La decepción respecto de sus objetivos militantes lleva a Ariel a intentar solucionar los asuntos de su campo familiar, y se encuentra con tanta resistencia como en la ciudad. Esto constituye la segunda parte de la película, en la que los diálogos político-estudiantiles dan paso al silencio rural de uno de los campos más amarillentos y hostiles que se hayan visto en el cine uruguayo, mientras Ariel sigue buscando un lugar que ya no es sólo el suyo en su entorno elegido -la militancia estudiantil- sino también en el vacío dejado por la muerte de su padre.

El extraño

El resumen de la trama no condensa en absoluto el contenido de la película, que está construida a partir de una serie de viñetas, muchas de ellas desopilantes, en las que Ariel intenta insertarse y darle un sentido a su viaje (o incluso a su vida) en un ambiente en el que su presencia siempre es recibida como la de un extraño, un diferente. En una de las decisiones más arriesgadas y notables de Nieto, el rol de Ariel está a cargo de Felipe Dieste, un actor no profesional con una distintiva forma de hablar y moverse (consecuencia de un accidente infantil) que, sin embargo, no se menciona jamás en el film. Todo el rechazo o afecto que su personaje recibe está basado en su conducta (o lo que los otros imaginan de ésta) y nunca en su gestualidad inmediata, que la película integra con una naturalidad que no necesita explicarse, como si se negara a hacerse cargo de los prejuicios del espectador. La decisión de casting no es caprichosa, ya que Dieste es dueño de un particular magnetismo que refuerza la convicción (al menos externa) de Ariel.

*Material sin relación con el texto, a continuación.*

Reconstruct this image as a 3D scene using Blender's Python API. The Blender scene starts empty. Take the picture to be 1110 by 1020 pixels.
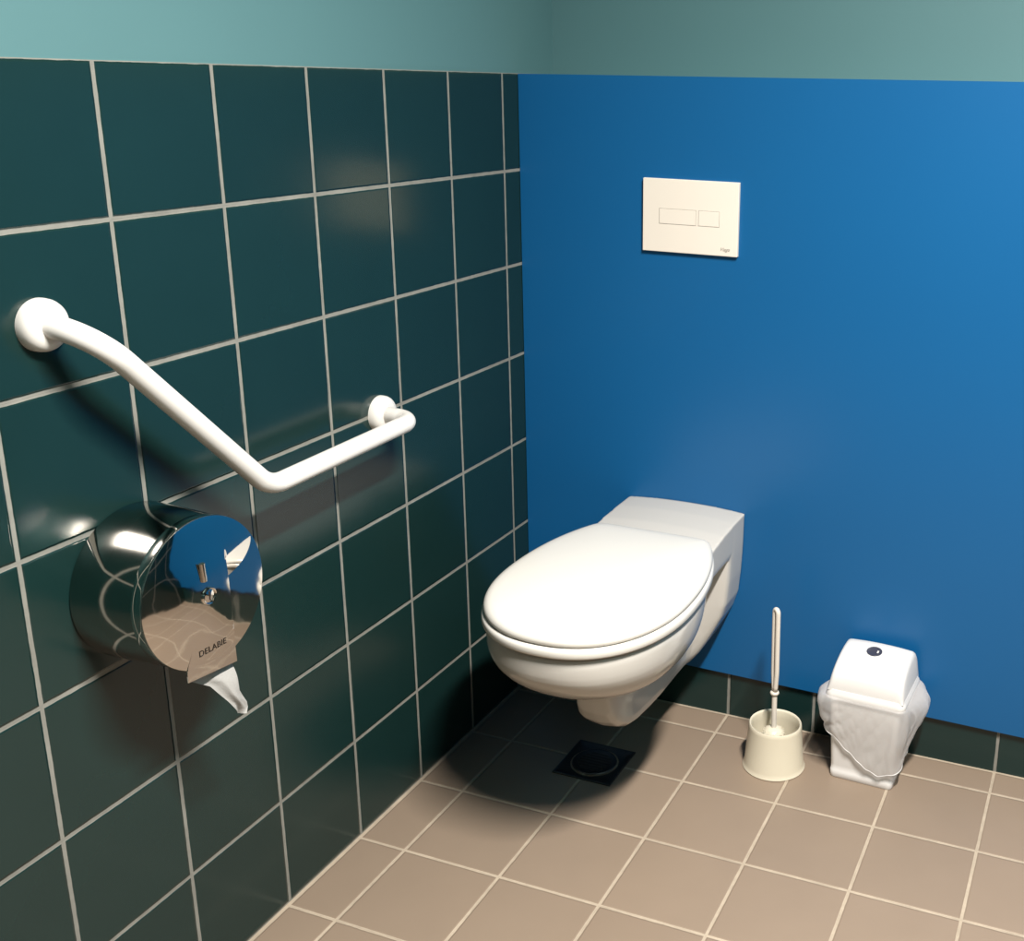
import bpy, bmesh, math, random
from mathutils import Vector, Matrix, noise
random.seed(7)
sc = bpy.context.scene
COL = sc.collection
PI = math.pi

# ------------------------------------------------------------------ helpers
def link(o, parent=None):
    COL.objects.link(o)
    if parent is not None:
        o.parent = parent
    return o

def mesh_obj(name, verts, faces, mat, parent=None, smooth=True, sharp=None):
    """verts are world coordinates; a child is stored relative to its parent's base"""
    off = Vector(parent.location) if parent is not None else Vector((0, 0, 0))
    if parent is not None and parent.parent is not None:
        off = off + Vector(parent.parent.location)
    me = bpy.data.meshes.new(name)
    me.from_pydata([tuple(Vector(v) - off) for v in verts], [], faces)
    bm = bmesh.new(); bm.from_mesh(me)
    bmesh.ops.remove_doubles(bm, verts=bm.verts, dist=1e-6)
    bmesh.ops.recalc_face_normals(bm, faces=bm.faces)
    bm.to_mesh(me); bm.free()
    mats = mat if isinstance(mat, (list, tuple)) else [mat]
    for m in mats:
        me.materials.append(m)
    if smooth:
        me.polygons.foreach_set('use_smooth', [True] * len(me.polygons))
        if sharp is not None:
            me.set_sharp_from_angle(angle=math.radians(sharp))
    me.update()
    return link(bpy.data.objects.new(name, me), parent)

def thing(name, label, cat, loc, group=None):
    o = bpy.data.objects.new(name, None)
    o.empty_display_size = 0.05
    o.location = loc
    o['label'] = label; o['category'] = cat
    if group: o['group'] = group
    return link(o)

def structure(o):
    o['kind'] = 'structure'
    return o

def box_geo(x0, x1, y0, y1, z0, z1, bev=0.0, seg=2):
    bm = bmesh.new()
    bmesh.ops.create_cube(bm, size=1)
    for v in bm.verts:
        v.co = Vector((x0 + (v.co.x + .5) * (x1 - x0), y0 + (v.co.y + .5) * (y1 - y0), z0 + (v.co.z + .5) * (z1 - z0)))
    if bev:
        bmesh.ops.bevel(bm, geom=list(bm.edges), offset=bev, segments=seg, profile=.5, affect='EDGES')
    bm.verts.index_update()
    V = [v.co.copy() for v in bm.verts]; F = [[v.index for v in f.verts] for f in bm.faces]
    bm.free()
    return V, F

def join(*geos):
    V, F = [], []
    for v, f in geos:
        n = len(V); V += list(v); F += [[i + n for i in q] for q in f]
    return V, F

def loft(rings, cap0=True, cap1=True, closed=True):
    n = len(rings[0]); V = []; F = []
    for r in rings: V += [Vector(p) for p in r]
    for i in range(len(rings) - 1):
        for j in range(n if closed else n - 1):
            k = (j + 1) % n
            F.append([i * n + j, i * n + k, (i + 1) * n + k, (i + 1) * n + j])
    for flag, base in ((cap0, 0), (cap1, (len(rings) - 1) * n)):
        if flag:
            c = sum((V[base + j] for j in range(n)), Vector()) / n
            V.append(c); ci = len(V) - 1
            for j in range(n):
                F.append([base + j, base + (j + 1) % n, ci])
    return V, F

def fillet(path, radii, seg=10):
    """polyline with rounded corners (radius per inner vertex)"""
    P = [Vector(p) for p in path]; out = [P[0]]
    for i in range(1, len(P) - 1):
        a, b, c = P[i - 1], P[i], P[i + 1]
        u = (a - b).normalized(); w = (c - b).normalized()
        ang = u.angle(w)
        r = radii[i - 1]; t = r / math.tan(ang / 2)
        t = min(t, (a - b).length * .95, (c - b).length * .95); r = t * math.tan(ang / 2)
        p0 = b + u * t; p1 = b + w * t
        cen = b + (u + w).normalized() * (r / math.sin(ang / 2))
        v0 = p0 - cen; v1 = p1 - cen; tot = v0.angle(v1)
        for k in range(seg + 1):
            s = k / seg
            d = (v0 * math.sin((1 - s) * tot) + v1 * math.sin(s * tot)) / math.sin(tot)
            out.append(cen + d)
    out.append(P[-1])
    return out

def tube_geo(path, rad, n=24, cap=True, sx=1.0):
    P = [Vector(p) for p in path]; rings = []
    T = [(P[min(i + 1, len(P) - 1)] - P[max(i - 1, 0)]).normalized() for i in range(len(P))]
    ref = Vector((0, 0, 1)) if abs(T[0].z) < .8 else Vector((1, 0, 0))
    nx = (ref - T[0] * ref.dot(T[0])).normalized()
    for i, p in enumerate(P):
        nx = (nx - T[i] * nx.dot(T[i])).normalized(); ny = T[i].cross(nx)
        r = rad[i] if isinstance(rad, (list, tuple)) else rad
        rings.append([p + nx * (r * math.cos(2 * PI * k / n)) + ny * (r * sx * math.sin(2 * PI * k / n)) for k in range(n)])
    return loft(rings, cap, cap)

def lathe_geo(prof, origin, axis='z', n=64, cap=True):
    """prof: (radius, distance along axis)"""
    rings = []
    o = Vector(origin)
    for r, h in prof:
        ring = []
        for k in range(n):
            a = 2 * PI * k / n
            if axis == 'z': ring.append(o + Vector((r * math.cos(a), r * math.sin(a), h)))
            elif axis == 'x': ring.append(o + Vector((h, r * math.cos(a), r * math.sin(a))))
            else: ring.append(o + Vector((r * math.cos(a), h, r * math.sin(a))))
        rings.append(ring)
    return loft(rings, cap, cap)

def text_geo(body, size, mat4, extrude, shear=0.0, spacing=1.0):
    cu = bpy.data.curves.new('lettering', 'FONT')
    cu.body = body; cu.size = size; cu.extrude = extrude; cu.shear = shear; cu.space_character = spacing
    cu.align_x = 'CENTER'; cu.align_y = 'CENTER'
    ob = bpy.data.objects.new('lettering', cu); COL.objects.link(ob)
    dg = bpy.context.evaluated_depsgraph_get(); dg.update()
    me = bpy.data.meshes.new_from_object(ob.evaluated_get(dg))
    V = [mat4 @ v.co for v in me.vertices]; F = [list(p.vertices) for p in me.polygons]
    bpy.data.objects.remove(ob); bpy.data.meshes.remove(me)
    return V, F

# ------------------------------------------------------------------ materials
def new_mat(name):
    m = bpy.data.materials.new(name); m.use_nodes = True
    nt = m.node_tree; nt.nodes.clear()
    out = nt.nodes.new('ShaderNodeOutputMaterial'); b = nt.nodes.new('ShaderNodeBsdfPrincipled')
    nt.links.new(b.outputs[0], out.inputs[0])
    return m, nt, b, out

def simple(name, col, rough=.5, metal=0.0, spec=.5, coat=0.0, noise_amt=0.0, noise_scale=20, bump=0.0, bump_scale=200, sss=0.0):
    m, nt, b, out = new_mat(name)
    b.inputs['Base Color'].default_value = (*col, 1); b.inputs['Roughness'].default_value = rough
    b.inputs['Metallic'].default_value = metal; b.inputs['Specular IOR Level'].default_value = spec
    b.inputs['Coat Weight'].default_value = coat; b.inputs['Coat Roughness'].default_value = .05
    if sss:
        b.inputs['Subsurface Weight'].default_value = sss; b.inputs['Subsurface Radius'].default_value = (.01, .01, .008)
    tc = nt.nodes.new('ShaderNodeTexCoord')
    if noise_amt:
        n = nt.nodes.new('ShaderNodeTexNoise'); n.inputs['Scale'].default_value = noise_scale; n.inputs['Detail'].default_value = 5
        nt.links.new(tc.outputs['Object'], n.inputs['Vector'])
        mx = nt.nodes.new('ShaderNodeMix'); mx.data_type = 'RGBA'
        mx.inputs[6].default_value = (*[c * (1 - noise_amt) for c in col], 1)
        mx.inputs[7].default_value = (*[min(1, c * (1 + noise_amt)) for c in col], 1)
        nt.links.new(n.outputs['Fac'], mx.inputs[0]); nt.links.new(mx.outputs[2], b.inputs['Base Color'])
    if bump:
        n2 = nt.nodes.new('ShaderNodeTexNoise'); n2.inputs['Scale'].default_value = bump_scale; n2.inputs['Detail'].default_value = 3
        nt.links.new(tc.outputs['Object'], n2.inputs['Vector'])
        bp = nt.nodes.new('ShaderNodeBump'); bp.inputs['Strength'].default_value = 1; bp.inputs['Distance'].default_value = bump
        nt.links.new(n2.outputs['Fac'], bp.inputs['Height']); nt.links.new(bp.outputs[0], b.inputs['Normal'])
    return m

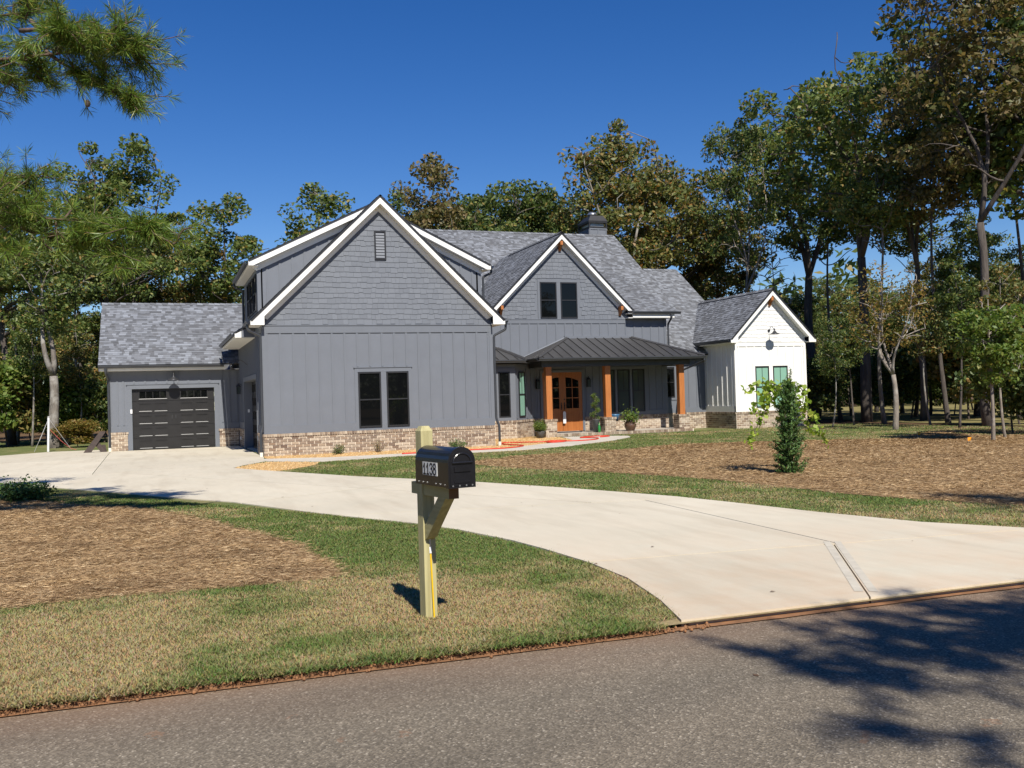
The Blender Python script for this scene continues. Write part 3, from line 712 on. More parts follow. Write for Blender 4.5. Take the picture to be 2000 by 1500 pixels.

Al igual que en La perrera, Nieto combina actores no profesionales con histriones de la talla de Alejandro Urdapilleta (en uno de sus últimos papeles antes de su muerte, en diciembre del año pasado), pero con resultados mucho más efectivos. De alguna forma hasta los menores personajes -todos de relevancia en esta película detallista que merece más de una vista- están bien definidos bajo un ojo crítico y por momentos inmisericorde. Como decíamos antes, los estudiantes de El lugar del hijo parecen mucho más interesados en el sexo y las drogas que en los motivos de ocupación de su facultad, pero también los allegados a su padre parecen más interesados en su posible herencia que en los intereses de Ariel, mientras que los trabajadores rurales alternan entre la violencia, el alcoholismo e incluso el bestialismo (en una escena algo confusa en la que uno de los peones realiza un misterioso periplo nocturno junto con Ariel). Casi nada parece brillar bajo la cámara de Nieto, que incluso retrata a la bella ciudad de Salto en un notorio estado de decadencia y mugre.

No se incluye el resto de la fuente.